ArchGroup wide, net income available to common shareholders hit $2.3 billion in Q4 2023, representing a 58.2% annualized net income return on average common equity, compared to net income of $849 million in Q4 2022.

After-tax operating income rose to $945 million from $806 million in the prior year quarter.

The company states that its fourth quarter results were impacted by the establishment of a net deferred tax asset of $1.18 billion, related to the enactment of Bermuda’s new corporate income tax.

Additionally, there was favourable development in prior year loss reserves, net of related adjustments, of $135 million. Pre-tax current accident year catastrophe losses across its insurance and reinsurance segments, net of reinsurance and reinstatement premiums, totalled $137 million.

In terms of growth, Arch has reported gross premiums written (GPW) of $4.3 billion and net premiums written (NPW) of $3.3 billion, respectively, up 12% and 7.4%, respectively, on the prior year quarter.

Underwriting income across the group fell by 2.6% to $715 million, as the combined ratio rose from 73.5% to 78.9%, driven by a higher loss ratio and slightly higher expense ratio in Q4 2023 when compared with the prior year quarter.

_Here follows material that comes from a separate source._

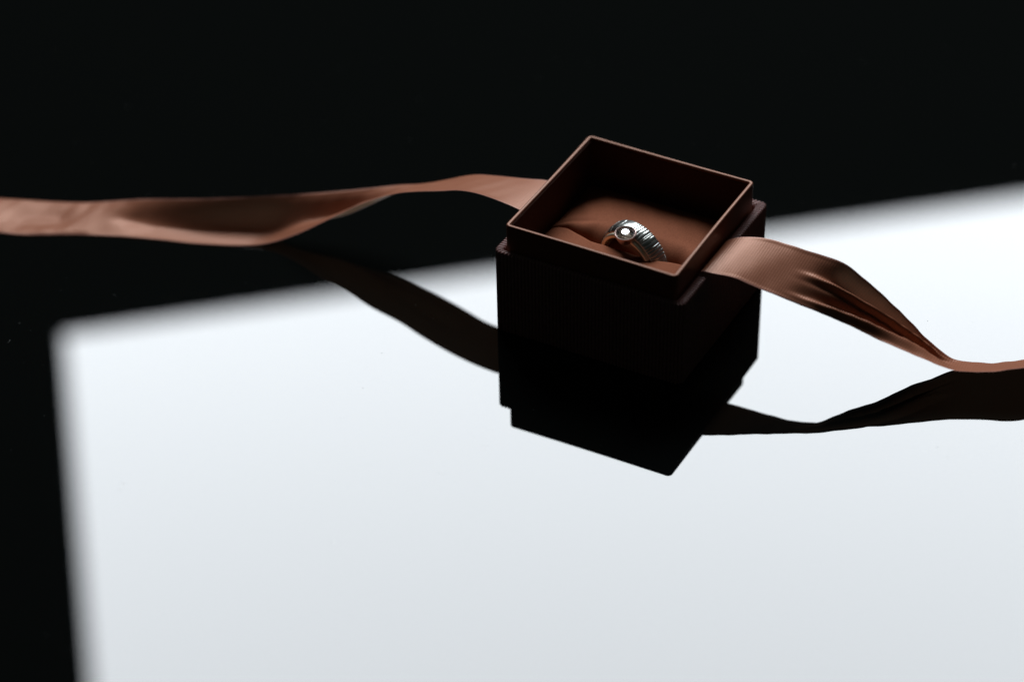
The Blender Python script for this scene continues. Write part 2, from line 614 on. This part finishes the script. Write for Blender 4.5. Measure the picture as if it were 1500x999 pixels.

Marc Grandisson, Chief Executive Officer of Arch, commented: “We finished 2023 on an excellent note, closing the books with a stellar 21.6% operating return on equity for the year and growing our book value per share by 43.9%. We are bullish about our prospects for 2024 as our underwriters continue to lean into the excellent conditions prevalent in most of the markets where we operate.”

The company’s reinsurance segment reported GPW in Q4 2023 of almost $2 billion, up 9.7% on Q4 2022, as NPW grew 0.9% year-on-year to $1.6 billion.

Arch says that the growth in NPW primarily reflects increases in property excluding property catastrophe and other specialty lines, due in part to rate increases, new business opportunities and growth in existing accounts.

Net premiums earned in Q4 2023 were 32.2% higher at $3.2 billion, reflecting changes in net premiums written over the previous five quarters.

Underwriting income within the reinsurance division rose 25.5% to $330 million in Q4 2023, and this is in spite of an elevated catastrophe experience, which added 5.4 points to the loss ratio, somewhat offset by net favorable development of prior year loss reserves.

The reinsurance segment’s combined ratio hit 80% in Q4 2023 compared with 78.4% in Q4 2022.

In Arch’s insurance segment, GPW in Q4 2023 comes in 17.6% higher than in Q4 2022 at $1.9 billion. NPW grew 19.1% year-on-year to $1.5 billion, as net earned premiums grew 16.5% to $1.5 billion.

According to Arch, the growth in NPW reflected the insurance segment retaining a higher portion of business written in Q4 2023 year over year.

Underwriting profit in the insurance unit increased by 1% year-on-year to $99 million, as the combined ratio rose from 92.1% in Q4 2022 to 93.1% in Q4 2023. Similar to the reinsurance segment, the insurance business experienced more cat losses in Q4 2023 than in the prior year quarter, although this was somewhat offset by net favourable development of prior year loss reserves.

In Arch’s mortgage business, GPW and NPW actually fell year-on-year as underwriting income declined 23.3% to $286 million. Arch explains that the reduction in NPW in Q4 2023 primarily reflected a higher level of premiums ceded.

At the same time, the segment benefiting from net favorable development of prior year loss reserves, before related adjustments, which decreased the loss ratio by 36.6 points, while the underwriting expense ratio came down due to higher level of ceding and profit commissions on ceded U.S. primary business.